▶ [PROMPT] A line counts if it contains the word "More" at least once. State how many such lines the records contain, giving the number alone.

■ ■ ■ ■

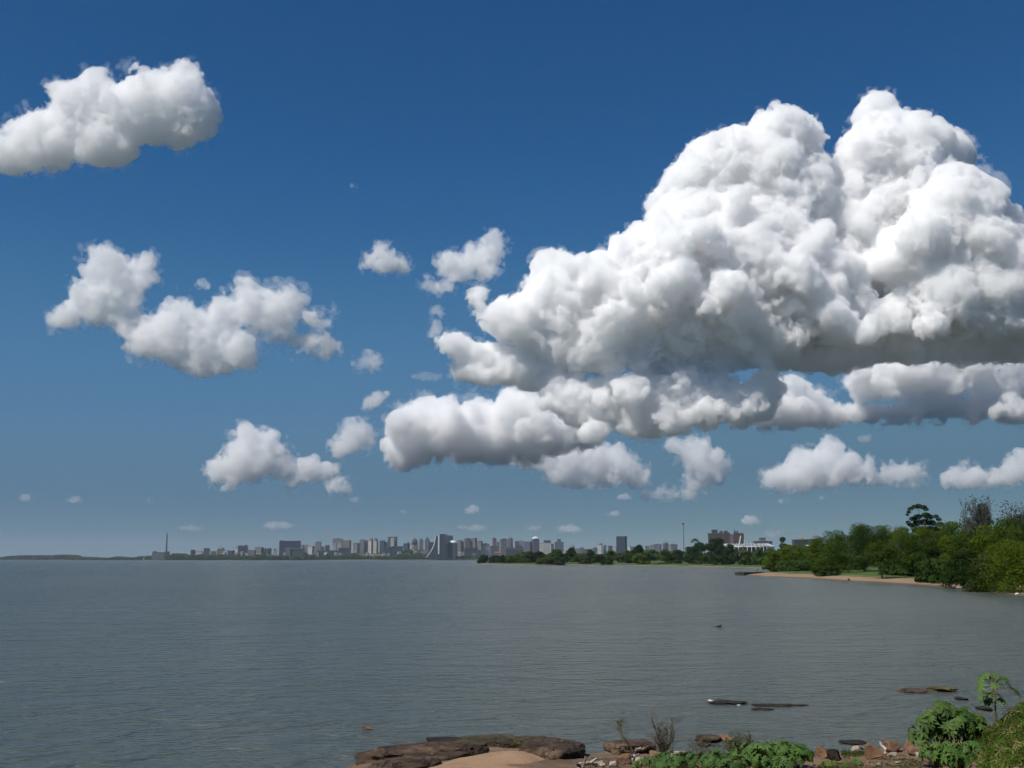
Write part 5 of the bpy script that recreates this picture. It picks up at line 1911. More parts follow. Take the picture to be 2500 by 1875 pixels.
def craggy(name, c0, c1, c2):
    """weathered rock: mottled, cracked, grainy, dark where the water wets it"""
    m, nt = new_mat(name)
    g = nd(nt, 'ShaderNodeNewGeometry')
    n1 = nd(nt, 'ShaderNodeTexNoise', i_Scale=1.3, i_Detail=10.0, i_Roughness=.65)
    n2 = nd(nt, 'ShaderNodeTexNoise', i_Scale=9.0, i_Detail=8.0, i_Roughness=.7)
    nw = nd(nt, 'ShaderNodeTexNoise', i_Scale=2.0, i_Detail=4.0)
    for n_ in (n1, n2, nw):
        nt.links.new(g.outputs['Position'], n_.inputs['Vector'])
    wp = nd(nt, 'ShaderNodeVectorMath', operation='MULTIPLY_ADD')
    nt.links.new(nw.outputs['Color'], wp.inputs[0])
    wp.inputs[1].default_value = (.7, .7, .7)
    nt.links.new(g.outputs['Position'], wp.inputs[2])
    mpn = nd(nt, 'ShaderNodeMapping')
    mpn.inputs['Scale'].default_value = (.8, .8, 2.6)
    nt.links.new(wp.outputs[0], mpn.inputs['Vector'])
    vo = nd(nt, 'ShaderNodeTexVoronoi', feature='DISTANCE_TO_EDGE', i_Scale=1.5)
    nt.links.new(mpn.outputs[0], vo.inputs['Vector'])
    cr = nd(nt, 'ShaderNodeMapRange')
    cr.inputs['From Max'].default_value = .05
    nt.links.new(vo.outputs['Distance'], cr.inputs['Value'])
    ad = nd(nt, 'ShaderNodeMath', operation='MULTIPLY_ADD')
    nt.links.new(n2.outputs['Fac'], ad.inputs[0])
    ad.inputs[1].default_value = .35
    nt.links.new(n1.outputs['Fac'], ad.inputs[2])
    col = ramp(nt, ad.outputs[0], [(.5, c0), (.68, c1), (.88, c2)])
    sp = nd(nt, 'ShaderNodeSeparateXYZ')
    nt.links.new(g.outputs['Position'], sp.inputs[0])
    wz = nd(nt, 'ShaderNodeMath', operation='MULTIPLY_ADD')
    nt.links.new(n1.outputs['Fac'], wz.inputs[0])
    wz.inputs[1].default_value = -.25
    nt.links.new(sp.outputs['Z'], wz.inputs[2])
    wet = nd(nt, 'ShaderNodeMapRange')
    wet.inputs['From Min'].default_value = -.05
    wet.inputs['From Max'].default_value = .06
    wet.inputs['To Min'].default_value = .32
    nt.links.new(wz.outputs[0], wet.inputs['Value'])
    k = nd(nt, 'ShaderNodeMath', operation='MULTIPLY')
    mr2 = nd(nt, 'ShaderNodeMapRange')
    mr2.inputs['To Min'].default_value = .35
    nt.links.new(cr.outputs[0], mr2.inputs['Value'])
    nt.links.new(mr2.outputs[0], k.inputs[0])
    nt.links.new(wet.outputs[0], k.inputs[1])
    mx = nd(nt, 'ShaderNodeMix', data_type='RGBA', blend_type='MULTIPLY')
    mx.inputs[0].default_value = 1.0
    nt.links.new(col, mx.inputs[6])
    nt.links.new(k.outputs[0], mx.inputs[7])
    b = nd(nt, 'ShaderNodeBsdfPrincipled', i_Roughness=.85)
    b.inputs['Specular IOR Level'].default_value = .25
    nt.links.new(mx.outputs[2], b.inputs['Base Color'])
    hh = nd(nt, 'ShaderNodeMath', operation='MULTIPLY_ADD')
    nt.links.new(cr.outputs[0], hh.inputs[0])
    hh.inputs[1].default_value = .5
    nt.links.new(n2.outputs['Fac'], hh.inputs[2])
    bp = nd(nt, 'ShaderNodeBump', i_Strength=1.0, i_Distance=.09)
    nt.links.new(hh.outputs[0], bp.inputs['Height'])
    nt.links.new(bp.outputs[0], b.inputs['Normal'])
    o_ = nd(nt, 'ShaderNodeOutputMaterial')
    nt.links.new(b.outputs[0], o_.inputs['Surface'])
    return m


ROCK = craggy('cracked brown granite', (0.020, 0.014, 0.010), (0.095, 0.060, 0.038), (0.21, 0.145, 0.095))
MOSSY = craggy('mossy cracked rock', (0.018, 0.014, 0.009), (0.070, 0.055, 0.026), (0.14, 0.115, 0.055))
REDROCK = noise_mat('red-brown broken stone', (0.14, 0.075, 0.042), (0.29, 0.17, 0.10), scale=2.0, detail=8, bump=.7)
PALEROCK = noise_mat('pale stone', (0.30, 0.25, 0.20), (0.50, 0.43, 0.35), scale=2.4, detail=8, bump=.7)
# waterline stones and litter on the far beach
for k, (px, py, w, h, lab) in enumerate(((2073, 1417.5, 6, 5, 'small dark stump at the water in the middle of the sand strip'), (2330, 1434.5, 16, 4, 'pale stones at the water near the end of the stony beach'),
                                        (2345, 1436.5, 18, 4, 'grey stones at the water left of the olive bush'), (2235, 1415, 5, 4, 'white stone on the stony beach'), (1880, 1389.5, 30, 3, 'dark rocks in the water at the head of the cove'),
                                        (2084, 1400, 13, 5, 'low pale block lying in the shade of the trees behind the beach'), (1846, 1391, 8, 3, 'small pale rock in the cove behind the jetty'))):
    rock('stone' if 'stump' not in lab else 'tree_stump', lab, px, py, .1, w, h, 60 + k, ROCKW if 'dark' in lab else PALEROCK, 'stone' if 'stump' not in lab else 'stump', sub=3, rough=.5)
p = on(2483, 1452, 0.1)
bm = bmesh.new()
bmesh.ops.create_icosphere(bm, subdivisions=3, radius=.22)
for v in bm.verts:
    v.co *= 1 + .5 * mnoise.noise(v.co * 9)
    v.co.z *= .7
o = bm_obj('plastic_bag', bm, WHITE, None, (p.x, p.y, .2), True)
tag(o, 'white plastic bag at the water under the big drooping bush', 'bag')
# ------------------------------------------------------------------ the near bank
NEAR_SHORE = [(-14, 14), (-9.5, 20)] + shore_pts([(770, 1905), (860, 1872), (930, 1846), (1010, 1836), (1180, 1834), (1330, 1838), (1432, 1849), (1520, 1836), (1600, 1842), (1640, 1853), (1760, 1852), (1900, 1850), (1990, 1843),
                                                  (2060, 1846), (2150, 1832), (2230, 1826), (2330, 1808)]) + [(13.4, 29.6), (16, 29.4), (24, 46), (48, 92), (60, 100), (80, 60), (80, -30), (-40, -30), (-40, -4)]


def z_near(P):
    s = sdist(P, NEAR_SHORE) + wob(P, 1.3, 41) * 0.22 + wob(P, .45, 42) * 0.10
    z = np.where(s > 0, 0.30 * (1 - np.exp(-np.maximum(s, 0) / .9)) + np.maximum(s, 0) * 0.035 + np.clip(s - 9, 0, 20) * .13, s * .22)
    # the grassy slope that climbs to the right
    r = P[:, 0] - (9.35 + (P[:, 1] - 24.5) * .33)
    hump = np.clip(r, 0, 3.2) * np.clip((29.2 - P[:, 1]) / 2.6, 0, 1)
    z = z + np.where(s > 0, (hump * .62 + hump ** 2 * .05) * np.clip(s / 1.2, 0, 1), 0)
    z = z + np.where(s > .15, wob(P, .7, 43) * (.05 + .05 * (hump > 0)) + wob(P, .22, 44) * .03, 0)
    return np.maximum(z, -1.3)


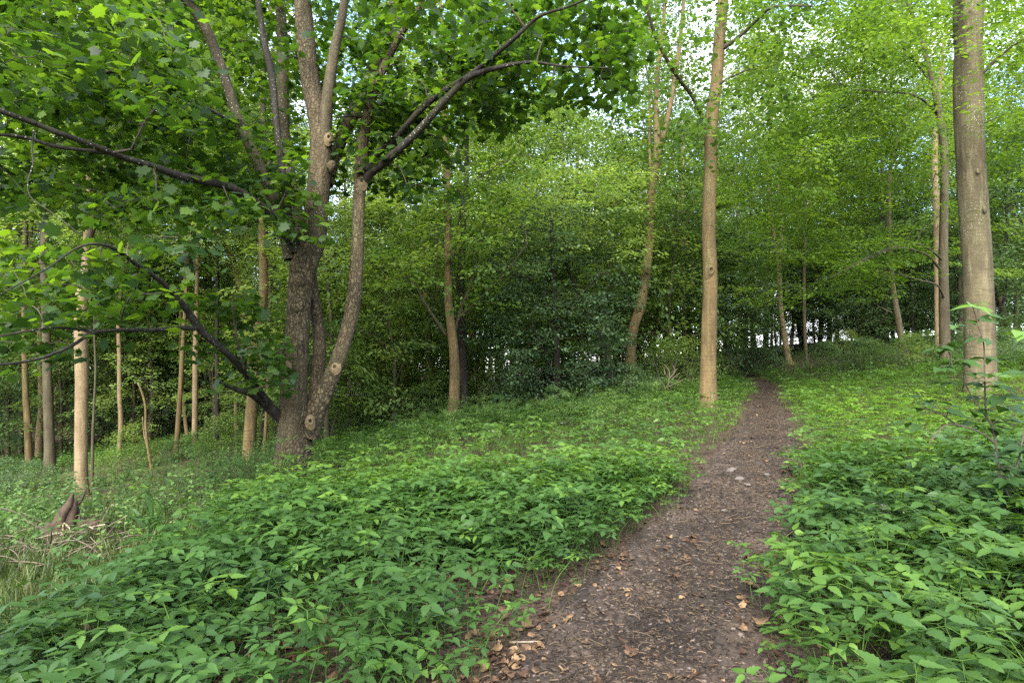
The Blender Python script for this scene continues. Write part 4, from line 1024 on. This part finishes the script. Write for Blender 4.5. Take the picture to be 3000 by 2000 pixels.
def stalk_plant(seed, h, size, mat):
    r = rng(seed); mb = MB()
    top = np.array([r.normal() * .15 * h, r.normal() * .15 * h, h])
    tube(mb, [(0, 0, -.02), top * .5, top], [.004, .003, .0015], 3, .15, cap=False, tone=.1)
    P_, T_, U_, S_ = [], [], [], []
    a = r.uniform(0, 6.28)
    for t in np.linspace(.3, 1.0, 6):
        for q in range(2):
            b = a + q * math.pi + r.normal() * .3
            P_.append(top * t); T_.append((math.cos(b), math.sin(b), r.uniform(-.5, .2))); U_.append(np.array([0, 0, 1]) + r.normal(size=3) * .2); S_.append(size * r.uniform(.7, 1.15) * (1.15 - .4 * t))
        a += 1.57
    add_leaves(mb, np.array(P_), np.array(T_), np.array(U_), np.array(S_), WIDE, r.normal(size=len(P_)) * .08)
    return mb.mesh('stalk_plant', mat, tone=True)
def grass_tuft(seed, h, mat, n=16):
    r = rng(seed); mb = MB()
    for k in range(n):
        a = r.uniform(0, 6.28); hh = h * r.uniform(.5, 1.15); ln = r.uniform(.15, .9) * hh
        b = np.array([r.normal() * .03, r.normal() * .03, -.01]); d = np.array([math.cos(a), math.sin(a), 0]); s = np.array([-math.sin(a), math.cos(a), 0]) * .0032
        c = [b, b + d * ln * .3 + np.array([0, 0, hh * .55]), b + d * ln * .75 + np.array([0, 0, hh * .9]), b + d * ln * 1.1 + np.array([0, 0, hh * (1 - .35 * ln / hh)])]
        V = [c[0] - s, c[0] + s, c[1] - s, c[1] + s, c[2] - s * .7, c[2] + s * .7, c[3]]
        mb.add(V, [(0, 1, 3, 2), (2, 3, 5, 4)], [(4, 5, 6)], r.normal() * .15)
    return mb.mesh('grass_tuft', mat, tone=True)

r = rng(91)
def sample(n, y0, y1, side=2.2, k=.86):
    y = np.sqrt(r.uniform(max(y0, .0) ** 2, y1 ** 2, n)); x = (r.random(n) * 2 - 1) * (k * y + side)
    return x, y
def ground_pts(x, y, lift=0): return np.stack([x, y, PZ(x, y) + lift], -1)
def rots(n, tilt=.12): return np.stack([r.normal(size=n) * tilt, r.normal(size=n) * tilt, r.uniform(0, 6.283, n)], -1)

# ground elder: large leaves near, smaller further away
big = [elder_plant(400 + k, h, s, sh, M['elder'], g, p) for k, (h, s, sh, g, p) in enumerate(
    [(.26, .068, TOOTH, 3, 3), (.30, .074, TOOTH, 3, 3), (.20, .062, LOBED, 3, 3), (.36, .078, TOOTH, 3, 3), (.16, .070, LOBED, 1, 3), (.27, .066, LEAFLET, 3, 2), (.22, .080, TOOTH, 2, 3), (.11, .055, LOBED, 1, 3), (.33, .064, NARROW, 3, 3), (.09, .045, WIDE, 1, 5)])]
small = [elder_plant(430 + k, h, s, sh, M['elder'], g, p) for k, (h, s, sh, g, p) in enumerate(
    [(.24, .064, LEAFLET, 3, 3), (.30, .068, TOOTH, 3, 3), (.18, .056, WIDE, 3, 3), (.34, .066, LEAFLET, 3, 3), (.26, .068, LOBED, 3, 2), (.14, .060, LOBED, 1, 3)])]
x1, y1 = sample(30000, 1.2, 7.5); x2, y2 = sample(46000, 7.5, 27)
x, y = np.concatenate([x1, x2]), np.concatenate([y1, y2])
pick = np.concatenate([r.integers(0, 10, len(x1)), 10 + r.integers(0, 6, len(x2))])
near_small = (r.random(len(x1)) < np.clip((y1 - 3.5) / 4, 0, .9)); pick[:len(x1)][near_small] = 10 + r.integers(0, 6, near_small.sum())
dp = np.abs(x - path_x(y)); w = path_w(y)
edge = w * .80 + .13 * noise2(x * 2.2, y * 2.2, 51, 2)
lz = low_zone(x, y)
prob = np.clip((dp - edge) / .38, .0, 1) * (1 - .985 * lz)
prob *= np.where((y < 4.6) & (x > -1.5) & (x < path_x(y)), .34 + .40 * np.clip(noise2(x * 1.6, y * 1.6, 53, 2) + .1, -.3, 1) + .03, 1)   # thin cover over leaf litter
prob *= np.clip(1.0 + .8 * noise2(x * .9, y * .9, 54, 2), .35, 1)
bright = np.clip((x - path_x(y) - w - .2) / .8, 0, 1) * np.clip((y - 5.6) / 1.2, 0, 1)
prob *= 1 - .75 * bright
keep = r.random(len(x)) < prob
x, y, pick, bright, dpk, edg = x[keep], y[keep], pick[keep], bright[keep], dp[keep], edge[keep]
n = len(x)
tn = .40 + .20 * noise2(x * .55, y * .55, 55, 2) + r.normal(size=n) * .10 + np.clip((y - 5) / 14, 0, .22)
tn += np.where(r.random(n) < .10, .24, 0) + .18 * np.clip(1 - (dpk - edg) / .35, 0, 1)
sc = r.uniform(.62, 1.30, n) * np.clip(.55 + (dpk - edg) / .8, .55, 1.05)
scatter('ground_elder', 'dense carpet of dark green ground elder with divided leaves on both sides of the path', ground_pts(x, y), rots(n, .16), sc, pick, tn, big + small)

# yellow green low plants right of the path, bright light painted into their leaves
bal = [elder_plant(460 + k, h, s, sh, M['lit_tint_plants'], g, p) for k, (h, s, sh, g, p) in enumerate([(.22, .055, LEAFLET, 3, 3), (.28, .05, WIDE, 4, 2), (.18, .05, WIDE, 3, 3), (.30, .055, LEAFLET, 4, 3)])]
x, y = sample(26000, 5, 21)
b = np.clip((x - path_x(y) - path_w(y) - .1) / .6, 0, 1) * np.clip((y - 5.2) / 1.2, 0, 1) * np.clip((21 - y) / 4, 0, 1) * np.clip(1 + .6 * noise2(x * .8, y * .8, 61, 2), .3, 1)
keep = r.random(len(x)) < b
x, y = x[keep], y[keep]; n = len(x)
scatter('lit_tint_cover', 'bright yellow green low plants covering the clearing right of the path', ground_pts(x, y), rots(n, .14), r.uniform(.7, 1.2, n), r.integers(0, 4, n),
        .45 + .22 * noise2(x * .6, y * .6, 63, 2) + r.normal(size=n) * .1 - np.clip((y - 12) / 14, 0, .3), bal)

# feathery cow parsley along the crest and round the big tree
fea = [feather_plant(480 + k, h, M['weed']) for k, h in enumerate([.5, .65, .8, .45])]
x, y = sample(9000, 8.5, 20)
c = (np.clip((x + 5.0 - .1 * y) / 1.0, 0, 1) * np.clip((path_x(y) - 1.3 - x) / 1.5, 0, 1)) * np.clip((y - 9.3) / 3.5, 0, 1) * np.clip(.55 + .9 * noise2(x * .7, y * .7, 65, 2), 0, 1)
c = np.maximum(c, np.exp(-((x + 3.2) ** 2 + (y - 9.4) ** 2) / .35))
keep = r.random(len(x)) < c * .5
x, y = x[keep], y[keep]; n = len(x)
scatter('cow_parsley', 'feathery pale green cow parsley along the crest of the bank', ground_pts(x, y), rots(n, .15), r.uniform(.55, 1.1, n), r.integers(0, 4, n), .50 + .15 * noise2(x, y, 66) + r.normal(size=n) * .12, fea)

# grass and weeds of the lower ground
gt = [grass_tuft(500 + k, h, M['grass']) for k, h in enumerate([.09, .12, .20, .07])]
x, y = sample(16000, 2.4, 22, 4)
xa, ya = r.uniform(-8.5, -2.2, 15000), r.uniform(3.1, 9.5, 15000)
x, y = np.concatenate([x, xa]), np.concatenate([y, ya])
keep = r.random(len(x)) < low_zone(x, y) * np.clip(.50 + 1.3 * noise2(x * .9, y * .9, 67, 3), .03, 1)
x, y = x[keep], y[keep]; kk = r.random(len(x)) < .62
x, y = x[kk], y[kk]; n = len(x)
scatter('grass', 'patchy yellowish grass on the lower ground at the left', ground_pts(x, y), rots(n, .2), r.uniform(.6, 1.2, n), r.integers(0, 4, n), .4 + .2 * noise2(x * .5, y * .5, 68) + r.normal(size=n) * .15, gt)
st = [stalk_plant(520 + k, h, s, M['weed']) for k, (h, s) in enumerate([(.35, .07), (.5, .08), (.25, .06), (.65, .09)])]
x, y = sample(15000, 4.5, 32, 5)
xa, ya = r.uniform(-10, -2.2, 5200), r.uniform(3.2, 11, 5200)
x, y = np.concatenate([x, xa]), np.concatenate([y, ya])
lz = low_zone(x, y)
pz = lz * np.clip((y - 5) / 5, .22, 1) * np.clip(.45 + 1.2 * noise2(x * .45, y * .45, 69, 2), .03, 1)
far_r = np.clip((x - path_x(y) - 1) / 2, 0, 1) * np.clip((y - 14) / 5, 0, 1) * .6
far_l = np.clip((y - 19) / 3, 0, 1) * .7
keep = r.random(len(x)) < np.maximum(np.maximum(pz, far_r), far_l) * np.where(np.abs(x - path_x(y)) < path_w(y) + .2, 0, 1)
x, y = x[keep], y[keep]; n = len(x)
scatter('undergrowth', 'upright leafy weeds filling the floor of the wood', ground_pts(x, y), rots(n, .15), r.uniform(.6, 1.25, n) * np.interp(y, [4, 9], [.42, 1]), r.integers(0, 4, n), .40 + .2 * noise2(x * .5, y * .5, 70) + r.normal(size=n) * .12, st)

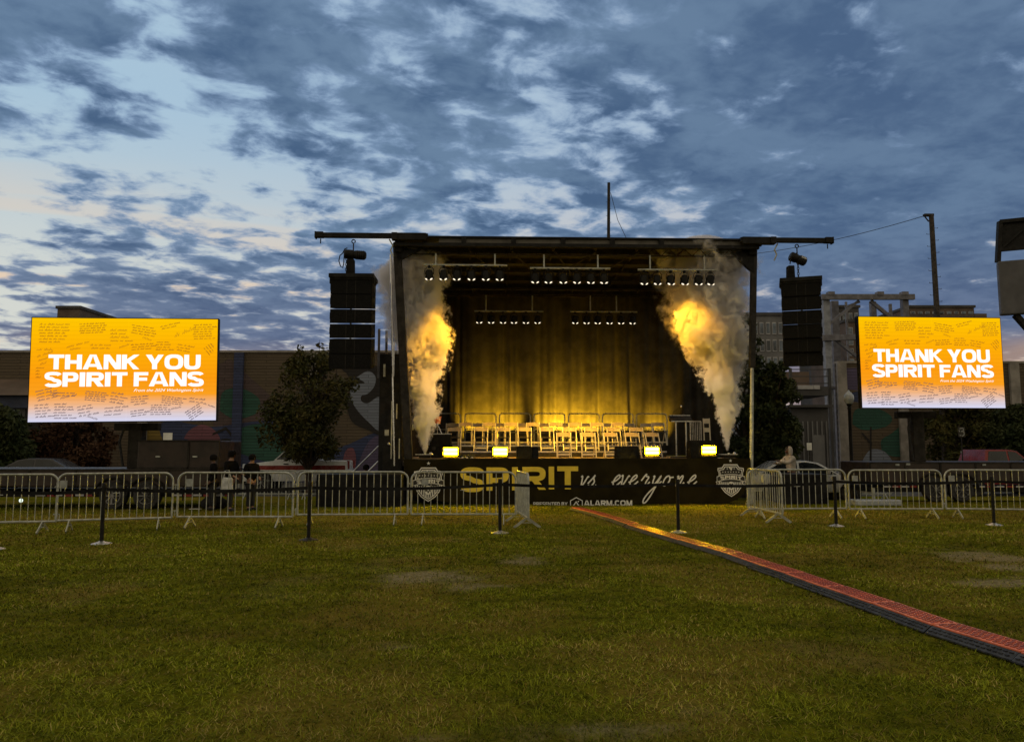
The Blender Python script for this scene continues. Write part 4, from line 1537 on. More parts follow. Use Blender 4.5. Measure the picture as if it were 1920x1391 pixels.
# floor blinders
def blinder():
    r = empty('blinder_light')
    MB().box((0, .10, .20), (.44, .16, .26)).build('housing', M['black_metal'], r, bevel=.02)
    MB().box((0, .005, .205), (.42, .02, .225)).build('reflector', M['reflector_gold'], r, bevel=.004)
    for z in (.150, .252):
        MB().box((0, -.03, z), (.39, .05, .084)).build('lamp_tube', M['blinder_led'], r, bevel=.025)
    MB().box((0, .08, .03), (.44, .22, .05)).build('base', M['dark_steel'], r, bevel=.01)
    for s in (-1, 1):
        MB().box((s * .245, .1, .15), (.02, .05, .26)).build('bracket', M['dark_steel'], r)
    return r


bl0 = blinder()
for k, (px, v) in enumerate(((845, .05), (938, .05), (1222.5, .02), (1329, .02))):
    o = bl0 if k == 0 else copy_tree(bl0)
    u, _ = lu(px, 850, v)
    o.location = S(u, v, DECK + (.0, .0, .02, .05)[k])
    o.rotation_euler.z = SYAW
    tag(o, 'lit yellow twin tube blinder on the deck edge, ' + ('leftmost, beside the left fog jet', 'just left of a black monitor pair', 'in front of a lone chair', 'rightmost, near the right fog jet')[k], 'stage light', 'blinders along the deck edge')

# monitors and cases
def wedge(name, label, px0, px1, py0, v, d, cat, slope=.18, zb=DECK, py1=None):
    a, z = lu(px0, py0, v)
    b, _ = lu(px1, py0, v)
    h, w = z - zb, b - a
    r = empty(name, S((a + b) / 2, v, zb), SYAW, label, cat)
    MB().prism([(-w / 2, 0, .0), (-w / 2, d, .0), (-w / 2, d - slope * .3, h), (-w / 2, slope, h)], (w, 0, 0)).build('cabinet', M['cabinet'], r, bevel=.012)
    MB().prism([(-w / 2 + .03, slope + .03, h + .001), (-w / 2 + .03, d - slope * .3 - .03, h + .001), (-w / 2 + .03, d - slope * .3 - .03, h + .012), (-w / 2 + .03, slope + .03, h + .012)], (w - .06, 0, 0)).build('grille', M['grille'], r)
    for s in (-1, 1):
        MB().box((s * (w / 2 + .004), d * .45, h * .5), (.01, .12, .04)).build('handle', M['dark_steel'], r)
    return r


wedge('floor_monitor', 'larger black floor monitor right of the second blinder', 969, 998, 837, .35, .5, 'speaker')
wedge('floor_monitor', 'slim black floor monitor paired behind the larger one', 998.5, 1010, 838, .45, .4, 'speaker')
wedge('floor_monitor', 'black floor monitor left of the third blinder, before the front chairs', 1157, 1201, 837, .3, .55, 'speaker', .25)
wedge('floor_monitor', 'black floor monitor under the lectern side railing by the rightmost blinder', 1296, 1345, 826, .5, .6, 'speaker', .3)
u0, z0 = lu(806, 814, 1.3)
u1, _ = lu(845, 814, 1.3)
r = empty('equipment_case', S((u0 + u1) / 2, 1.3, DECK), SYAW, 'black equipment case with a bright rim behind the left fog jet', 'case')
MB().box((0, .4, (z0 - DECK) / 2), (u1 - u0, .8, z0 - DECK)).build('case_body', M['cabinet'], r, bevel=.015)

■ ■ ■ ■

▶ [ANSWER TO THIS EXERCISE] 2